Parents have the right to:

  1. Have your child take part in, and receive benefits from public education programs without discrimination based on a disability.

  2. Have the District advise you as to your rights under federal law.

  3. Receive notice with respect to identification, evaluation, or placement of your child.

  4. Have your child receive a free appropriate public education. This includes the right to be educated with non-disabled students to the maximum extent appropriate. It also includes the right to have the District make reasonable accommodations to allow your child an equal opportunity to participate in school and school-related activities.

  5. Have your child educated in facilities and receive services comparable to those provided students without disabilities.

  6. Have your child receive special education and related services if she/he is found to be eligible under the Individuals with Disabilities Education Act (IDEA), or to receive reasonable accommodations under Section 504 of the Rehabilitation Act.

  7. Have eligibility and educational placement decisions made based upon a variety of information sources, and by individuals who know the student, the eligibility data, and placement options.

  8. Have transportation provided to and from an alternate placement setting at no greater cost to you than would be incurred if the student were placed in a program operated by the District.

  9. Give your child an equal opportunity to participate in nonacademic and extracurricular activities offered by the school District through the provision of reasonable accommodations.
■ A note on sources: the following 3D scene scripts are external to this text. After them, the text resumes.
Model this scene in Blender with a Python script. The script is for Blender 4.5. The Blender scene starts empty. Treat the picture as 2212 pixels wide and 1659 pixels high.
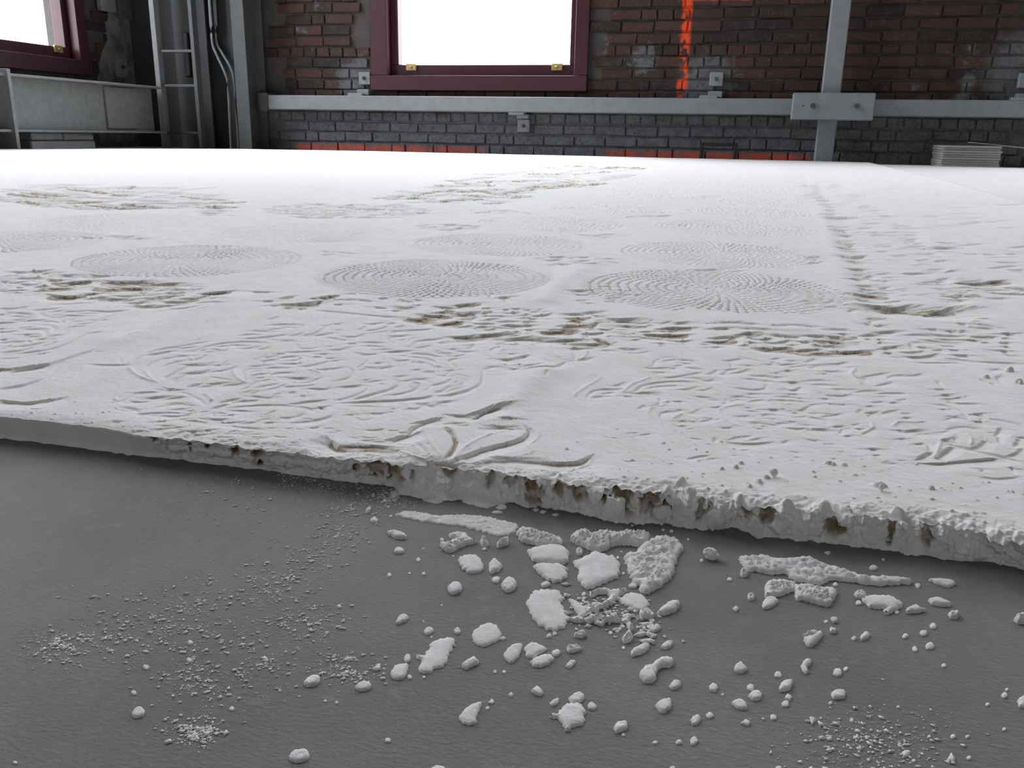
import bpy, bmesh, math, random
import numpy as np
from mathutils import Vector, Matrix

# ------------------------------------------------------------------ camera, sky, exposure
S = bpy.context.scene
COL = S.collection
HC, TS = .1375, .0125                      # lens height, slab thickness (m)
FPX, CX, CY = 1850., 1106., 829.5          # focal length and centre for a 2212 px wide frame
YAW, PITCH, ROLL = math.radians(13.8), math.radians(16.25), math.radians(1.0)
_r0 = np.array([math.cos(YAW), math.sin(YAW), 0.])
_h = np.array([-math.sin(YAW), math.cos(YAW), 0.])
_f = _h*math.cos(PITCH) - np.array([0, 0, 1.])*math.sin(PITCH)
_u0 = np.cross(_r0, _f)
_rt = _r0*math.cos(ROLL) + _u0*math.sin(ROLL)
_up = _u0*math.cos(ROLL) - _r0*math.sin(ROLL)
CAMP = np.array([0, 0, HC])
cam_d = bpy.data.cameras.new('camera'); cam = bpy.data.objects.new('camera', cam_d); COL.objects.link(cam)
cam_d.sensor_width = 36; cam_d.lens = 36*FPX/2212; cam_d.clip_start = .01; cam_d.clip_end = 100
M = Matrix.Identity(4)
for i in range(3):
    M[i][0], M[i][1], M[i][2], M[i][3] = _rt[i], _up[i], -_f[i], CAMP[i]
cam.matrix_world = M
S.camera = cam
S.view_settings.view_transform = 'Standard'; S.view_settings.look = 'None'
S.view_settings.gamma = 1; S.view_settings.use_curve_mapping = False
S.view_settings.exposure = 0.0
S.cycles.use_denoising = True
S.cycles.max_bounces = 8; S.cycles.diffuse_bounces = 5; S.cycles.glossy_bounces = 3
S.cycles.sample_clamp_indirect = 6
W = bpy.data.worlds.new('overcast_sky'); S.world = W; W.use_nodes = True
_t = W.node_tree; bg = _t.nodes['Background']          # overcast sky: three times as bright overhead as at the horizon
_tc = _t.nodes.new('ShaderNodeTexCoord'); _sp = _t.nodes.new('ShaderNodeSeparateXYZ'); _mr = _t.nodes.new('ShaderNodeMapRange')
_t.links.new(_tc.outputs['Generated'], _sp.inputs[0]); _t.links.new(_sp.outputs['Z'], _mr.inputs['Value'])
_mr.inputs['From Min'].default_value = 0.; _mr.inputs['From Max'].default_value = 1.
_mr.inputs['To Min'].default_value = 5.9; _mr.inputs['To Max'].default_value = 17.7
bg.inputs['Color'].default_value = (.91, .932, 1., 1); _t.links.new(_mr.outputs[0], bg.inputs['Strength'])

# room: X along the back wall, Y towards it, Z up
YB, XL, XR, YF, ZC = 6.0, -4.45, 4.2, -3.6, 6.2

def ray(u, v): return _f + _rt*((u-CX)/FPX) - _up*((v-CY)/FPX)
def onz(u, v, z=0.):                       # survey helpers: where a sight line meets a floor, wall or side plane
    d = ray(u, v); return CAMP + d*((z-HC)/d[2])
def ony(u, v, y=YB):
    d = ray(u, v); return CAMP + d*(y/d[1])
def onx(u, v, x):
    d = ray(u, v); return CAMP + d*(x/d[0])

rng = np.random.default_rng(7); random.seed(7)

# ------------------------------------------------------------------ helpers
def link(o, parent=None):
    COL.objects.link(o)
    if parent: o.parent = parent
    return o
def tag(o, label=None, cat=None, group=None, kind=None):
    if label: o['label'] = label
    if cat: o['category'] = cat
    if group: o['group'] = group
    if kind: o['kind'] = kind
    return o
def empty(name, loc=(0, 0, 0), label=None, cat=None, group=None, kind=None):
    o = bpy.data.objects.new(name, None); o.location = loc; o.empty_display_size = .05
    COL.objects.link(o); return tag(o, label, cat, group, kind)
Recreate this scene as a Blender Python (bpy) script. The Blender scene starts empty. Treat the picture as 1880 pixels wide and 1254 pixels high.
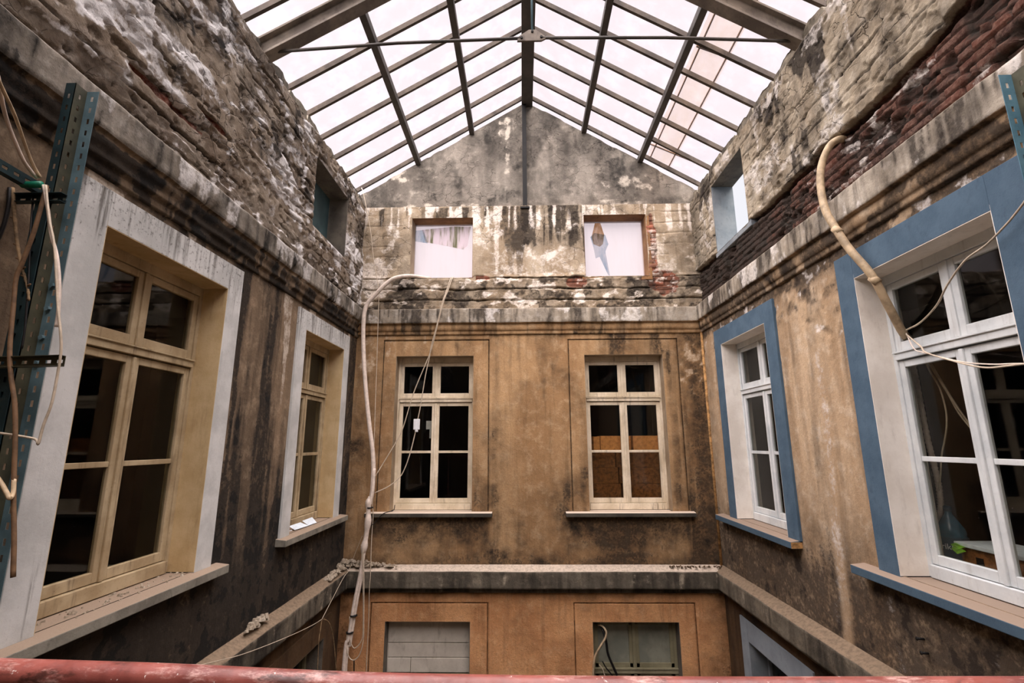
import bpy, bmesh, math, random
import numpy as np
from mathutils import Vector, Matrix

random.seed(4)
SC = bpy.context.scene
COL = SC.collection
Z0 = 6.3                      # height of the eye above the courtyard floor; shapes below are written relative to the eye
BY, LX, RX = 8.0, -2.80, 3.03 # planes of the back, left and right walls

# ------------------------------------------------------------------ helpers
def lin(c):
    return tuple((v/255/12.92) if v/255 <= .04045 else ((v/255+.055)/1.055)**2.4 for v in c[:3]) + (1.0,)

class MB:
    def __init__(s): s.v = []; s.f = []
    def add(s, vs, fs):
        o = len(s.v); s.v += [tuple(p) for p in vs]; s.f += [tuple(i+o for i in f) for f in fs]; return s
    def hexa(s, p):           # eight corners: bottom loop then top loop
        return s.add(p, [(0,3,2,1),(4,5,6,7),(0,1,5,4),(1,2,6,5),(2,3,7,6),(3,0,4,7)])
    def box(s, a, b, T=None):
        (x0,y0,z0),(x1,y1,z1) = a, b
        p = [(x0,y0,z0),(x1,y0,z0),(x1,y1,z0),(x0,y1,z0),(x0,y0,z1),(x1,y0,z1),(x1,y1,z1),(x0,y1,z1)]
        if T: p = [T(*q) for q in p]
        return s.hexa(p)
    def prism(s, loop, off):  # closed planar loop pushed by a vector
        n = len(loop); a = [Vector(p) for p in loop]; b = [p+Vector(off) for p in a]
        return s.add(a+b, [tuple(range(n))[::-1], tuple(range(n,2*n))] + [(i,(i+1)%n,n+(i+1)%n,n+i) for i in range(n)])
    def bar(s, p, q, w, h, up=(0,0,1)):   # square bar between two points; w across, h along 'up'
        p, q = Vector(p), Vector(q); d = (q-p).normalized(); sd = d.cross(Vector(up)).normalized(); u = sd.cross(d).normalized()
        c = []
        for e in (p, q):
            c.append([e-sd*w/2-u*h/2, e+sd*w/2-u*h/2, e+sd*w/2+u*h/2, e-sd*w/2+u*h/2])
        return s.hexa(c[0]+c[1])
    def tube(s, pts, r, n=8, rf=None):
        pts = [Vector(p) for p in pts]; m = len(pts); o = len(s.v); nrm = None
        for i, p in enumerate(pts):
            t = (pts[min(i+1,m-1)]-pts[max(i-1,0)]).normalized()
            if nrm is None:
                nrm = t.cross(Vector((0.31,0.2,0.93))).normalized()
            nrm = (nrm - t*nrm.dot(t)).normalized(); b = t.cross(nrm)
            rr = rf(i/(m-1)) if rf else r
            for k in range(n):
                a = 2*math.pi*k/n; s.v.append(tuple(p+(nrm*math.cos(a)+b*math.sin(a))*rr))
        for i in range(m-1):
            for k in range(n):
                s.f.append((o+i*n+k, o+i*n+(k+1)%n, o+(i+1)*n+(k+1)%n, o+(i+1)*n+k))
        s.f.append(tuple(o+k for k in range(n))[::-1]); s.f.append(tuple(o+(m-1)*n+k for k in range(n)))
        return s
    def lathe(s, c, prof, n=20):
        o = len(s.v); m = len(prof)
        for r, z in prof:
            for k in range(n):
                a = 2*math.pi*k/n; s.v.append((c[0]+r*math.cos(a), c[1]+r*math.sin(a), c[2]+z))
        for i in range(m-1):
            for k in range(n):
                s.f.append((o+i*n+k, o+i*n+(k+1)%n, o+(i+1)*n+(k+1)%n, o+(i+1)*n+k))
        s.f.append(tuple(o+k for k in range(n))[::-1]); s.f.append(tuple(o+(m-1)*n+k for k in range(n)))
        return s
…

  10. Examine all relevant records relating to decisions regarding your child's identification, eligibility, educational program, and placement.

  11. Obtain copies of educational records at a reasonable cost unless the fee would effectively deny you access to the records.

  12. Receive a response from the District to reasonable requests for explanations and interpretations of your child's records.

  13. Request amendment of your child’s educational records if there is reasonable cause to believe that they are inaccurate, misleading or otherwise in violation of the privacy rights of your child. If the District refuses this request, it shall notify you within a reasonable time, and advise you of the right to a hearing.

  14. Request impartial due process hearing related to decisions regarding your child’s identification, eligibility, and educational placement. You and your child may take part in the hearing and have an attorney represent you at your own cost.

  15. File a complaint with the District when you believe your child’s rights have been violated.

  16. Have periodic reevaluation and an evaluation prior to any significant change in program or service modifications including placement.

  17. Receive information in your native language and primary mode of communication.